Таким образом, гуманизм Сент-Экзюпери может быть рассмотрен в экзистенциальном ключе. В его произведениях личность постигает смысл бытия только благодаря некоему особому способу своего существования – существования в экстремальных ситуациях – перед лицом смерти, в условиях абсолютного одиночества в песчаной или снежной пустыне (когда человек "становится свидетелем самого себя", как говорил Сартр).
"Маленький принц" оказался последним произведением, опубликованным при жизни автора. Это сказка, в которой невозможно было не увидеть намеков на различные политические или общественные проблемы Франции предвоенной и военной эпох. Вместе с тем в ней легко узнаются отзвуки любимых Сент-Экзюпери "Мальчика-с-Пальчик" Шарля Перро и "Русалочки" Ганса Кристиана Андерсена. А близкие Сент-Экзюпери говорили, что у каждого персонажа или вещи есть свой прототип: в письмах он часто называл Консуэло розой; Лисом, возможно, была его американская пассия Сильвия Рейнхардт, а еще, может быть, его верная подруга Элен де Вогюэ и, конечно же, лисенок-фенек из "Планеты людей"; барашек – это пудель все той же Сильвии; Деловой человек – Латекоэр; баобабы возникли из Дакара, а вулканы – из Патагонии… И разумеется, в сказке было два Сент-Экзюпери: один – в образе летчика-рассказчика, а другой – Маленького принца, в таинственном уходе которого пытались найти разгадку гибели его создателя.
Кому предназначалась эта сказка? Автор посвятил ее своему старому другу Леону Верту, сохраняя, впрочем, виртуальную двойственность возраста – "Леону Верту, когда он был маленьким". Элен де Вогюэ вообще считала, что "Маленький принц" – "сказка для взрослых", "автобиографическое произведение, которое передает посредством сатиры на современность ежедневные волнения и страдания души ребенка". Но, как показал невероятный успех этой сказки именно у детской аудитории, на которую изначально и рассчитывало издательство "Рейнал энд Хичкок", когда заказывало ее Сент-Экзюпери, дети так любят эту сказку потому, что им нравится, когда с ними говорят как со взрослыми.
Когда после смерти Сент-Экзюпери была опубликована книга "Цитадель", стало ясно, что форма параболы, характерная для "Маленького принца", занимала его еще с середины 1930-х годов, когда он только задумал писать "Цитадель". Но если акварельная прозрачность мысли "Маленького принца" и видимая простота языка обеспечили сказке успех, выход в свет "Цитадели" в 1948 году был встречен во Франции более чем прохладно.

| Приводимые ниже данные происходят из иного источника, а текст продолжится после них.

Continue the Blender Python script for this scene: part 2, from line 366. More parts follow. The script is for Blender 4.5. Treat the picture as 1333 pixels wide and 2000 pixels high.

Критики не узнали "своего Сент-Экса" – героического писателя-летчика с благородными идеями; они не могли понять парадоксальных притч нового alter ego Сент-Экзюпери – берберского вождя, откровенно напоминающих одновременно и сочинения Ницше, и Библию, и Коран… Поэтому они настаивали на том, что "Цитадель", которую Сент-Экзюпери не успел завершить, представляет собой просто беспорядочную груду набросков, большую часть из которых автор даже не написал, а наговорил на диктофон.
Действительно, композиция "Цитадели" условна, она является результатом работы текстологов и издателей, а не автора. Но нельзя сказать, что в предшествующем творчестве Сент-Экзюпери не было ничего подобного: наиболее ярким примером служит, конечно же, "Планета людей", произведение, получившее всеобщее признание и у публики, и у критики. Бессюжетную "Цитадель", у которой нет "настоящего" финала, можно читать с любого места; фрагментарность и незавершенность "Цитадели" могут восприниматься как органическая часть замысла книги, которая предвосхищает откровенно игровую композицию, характерную для постмодернизма.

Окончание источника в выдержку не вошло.